**GIVEN TASK:** Leaving out every picture, retype the lines below from the top through the one that contains "return v + CAMZ".

Scenes as source code:
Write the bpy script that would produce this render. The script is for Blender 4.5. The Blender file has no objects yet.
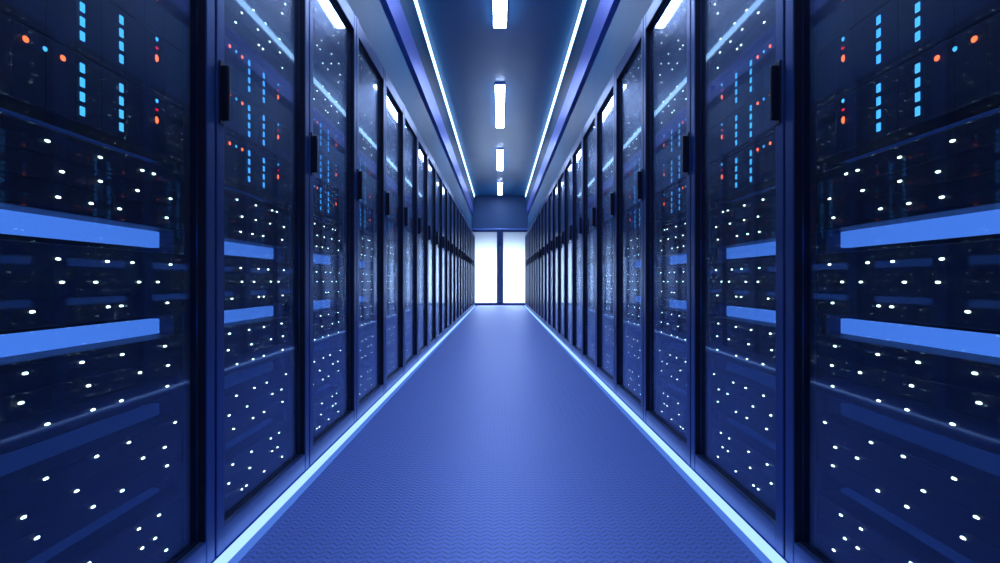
import bpy, bmesh, math, random
from mathutils import Vector, Matrix

random.seed(7)
SC = bpy.context.scene
COL = SC.collection

# ------------------------------------------------------------------ scale
W = 0.80            # half width of the aisle (door plane to centre line)
U = 0.80            # rack pitch along the aisle
CAMZ = 0.788        # eye height
F = 578.0           # focal length in pixels of a 1000 px wide frame
END = 18.43         # inner face of the end wall
BACK = -2.4         # inner face of the wall behind the viewer


def vz(v):
    return v + CAMZ


# ------------------------------------------------------------------ materials
def principled(name, color, rough=0.5, metal=0.0, spec=0.5, noise=0.0, nscale=8.0, bump=0.0, bscale=200.0):
    m = bpy.data.materials.new(name)
    m.use_nodes = True
    nt = m.node_tree
    b = nt.nodes['Principled BSDF']
    b.inputs['Base Color'].default_value = (*color, 1)
    b.inputs['Roughness'].default_value = rough
    b.inputs['Metallic'].default_value = metal
    b.inputs['Specular IOR Level'].default_value = spec
    tc = nt.nodes.new('ShaderNodeTexCoord')
    if noise > 0:
        n = nt.nodes.new('ShaderNodeTexNoise')
        n.inputs['Scale'].default_value = nscale
        n.inputs['Detail'].default_value = 4
        nt.links.new(tc.outputs['Object'], n.inputs['Vector'])
        r = nt.nodes.new('ShaderNodeMapRange')
        r.inputs['To Min'].default_value = max(0.0, rough - noise)
        r.inputs['To Max'].default_value = min(1.0, rough + noise)
        nt.links.new(n.outputs['Fac'], r.inputs['Value'])
        nt.links.new(r.outputs['Result'], b.inputs['Roughness'])
    if bump > 0:
        n = nt.nodes.new('ShaderNodeTexNoise')
        n.inputs['Scale'].default_value = bscale
        nt.links.new(tc.outputs['Object'], n.inputs['Vector'])
        bp = nt.nodes.new('ShaderNodeBump')
        bp.inputs['Strength'].default_value = bump
        bp.inputs['Distance'].default_value = 0.001
        nt.links.new(n.outputs['Fac'], bp.inputs['Height'])
        nt.links.new(bp.outputs['Normal'], b.inputs['Normal'])
    return m


def emitter(name, color, strength, sample=True):
    m = bpy.data.materials.new(name)
    m.use_nodes = True
    nt = m.node_tree
    nt.nodes.clear()
    o = nt.nodes.new('ShaderNodeOutputMaterial')
    e = nt.nodes.new('ShaderNodeEmission')
    e.inputs['Color'].default_value = (*color, 1)
    e.inputs['Strength'].default_value = strength
    nt.links.new(e.outputs[0], o.inputs['Surface'])
    if not sample:
        m.cycles.emission_sampling = 'NONE'
    return m


def glass_material():
    m = bpy.data.materials.new('tinted_door_glass')
    m.use_nodes = True
    nt = m.node_tree
    nt.nodes.clear()
    o = nt.nodes.new('ShaderNodeOutputMaterial')
    lw = nt.nodes.new('ShaderNodeLayerWeight')
    lw.inputs['Blend'].default_value = 0.5
    p = nt.nodes.new('ShaderNodeMath'); p.operation = 'POWER'
    p.inputs[1].default_value = 3.4
    nt.links.new(lw.outputs['Facing'], p.inputs[0])
    r = nt.nodes.new('ShaderNodeMapRange')
    r.inputs['To Min'].default_value = 0.05
    r.inputs['To Max'].default_value = 0.92
    nt.links.new(p.outputs[0], r.inputs['Value'])
    t = nt.nodes.new('ShaderNodeBsdfTransparent')
    t.inputs['Color'].default_value = (0.86, 0.90, 0.97, 1)
    g = nt.nodes.new('ShaderNodeBsdfGlossy')
    g.inputs['Color'].default_value = (0.80, 0.88, 1.0, 1)
    g.inputs['Roughness'].default_value = 0.03
    g2 = nt.nodes.new('ShaderNodeBsdfGlossy')
    g2.inputs['Color'].default_value = (0.72, 0.80, 1.0, 1)
    g2.inputs['Roughness'].default_value = 0.28
    gm = nt.nodes.new('ShaderNodeMixShader')
    gm.inputs['Fac'].default_value = 0.44
    nt.links.new(g.outputs[0], gm.inputs[1])
    nt.links.new(g2.outputs[0], gm.inputs[2])
    mx = nt.nodes.new('ShaderNodeMixShader')
    nt.links.new(r.outputs['Result'], mx.inputs['Fac'])
    nt.links.new(t.outputs[0], mx.inputs[1])
    nt.links.new(gm.outputs[0], mx.inputs[2])
    nt.links.new(mx.outputs[0], o.inputs['Surface'])
    return m


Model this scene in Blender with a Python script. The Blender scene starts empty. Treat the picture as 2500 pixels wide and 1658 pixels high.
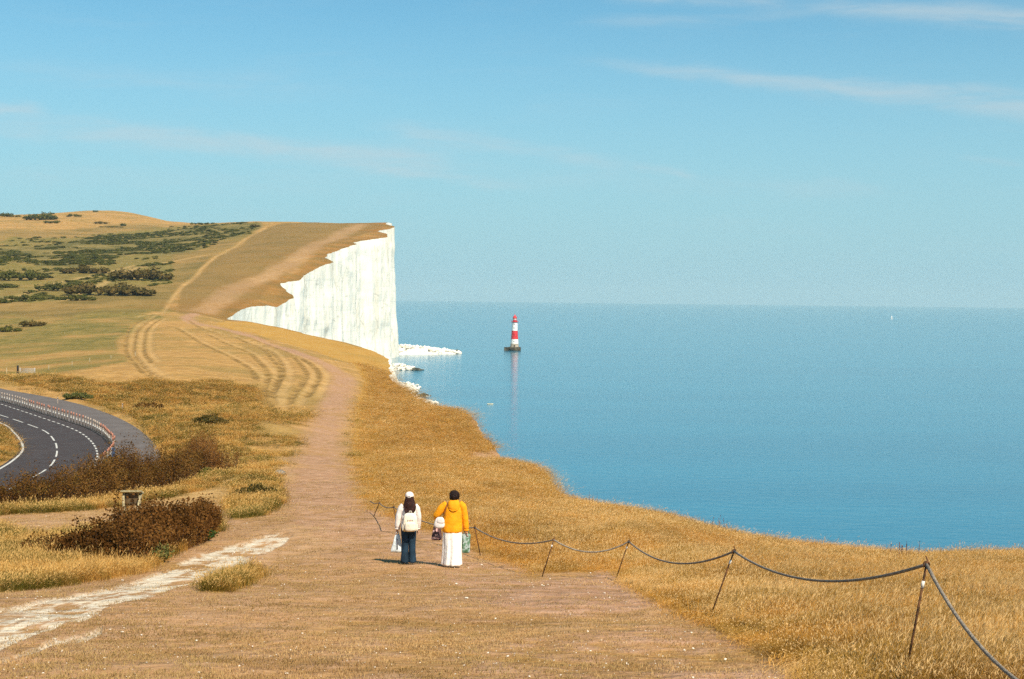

**CORRECT ANSWER:**
Write the bpy script that would produce this render. The script is for Blender 4.5. The Blender file has no objects yet.
import bpy, bmesh, math, random
from mathutils import Vector, Matrix

random.seed(7)
SC = bpy.context.scene
COL = SC.collection

# ------------------------------------------------------------------ scale
W = 0.80            # half width of the aisle (door plane to centre line)
U = 0.80            # rack pitch along the aisle
CAMZ = 0.788        # eye height
F = 578.0           # focal length in pixels of a 1000 px wide frame
END = 18.43         # inner face of the end wall
BACK = -2.4         # inner face of the wall behind the viewer


def vz(v):
    return v + CAMZ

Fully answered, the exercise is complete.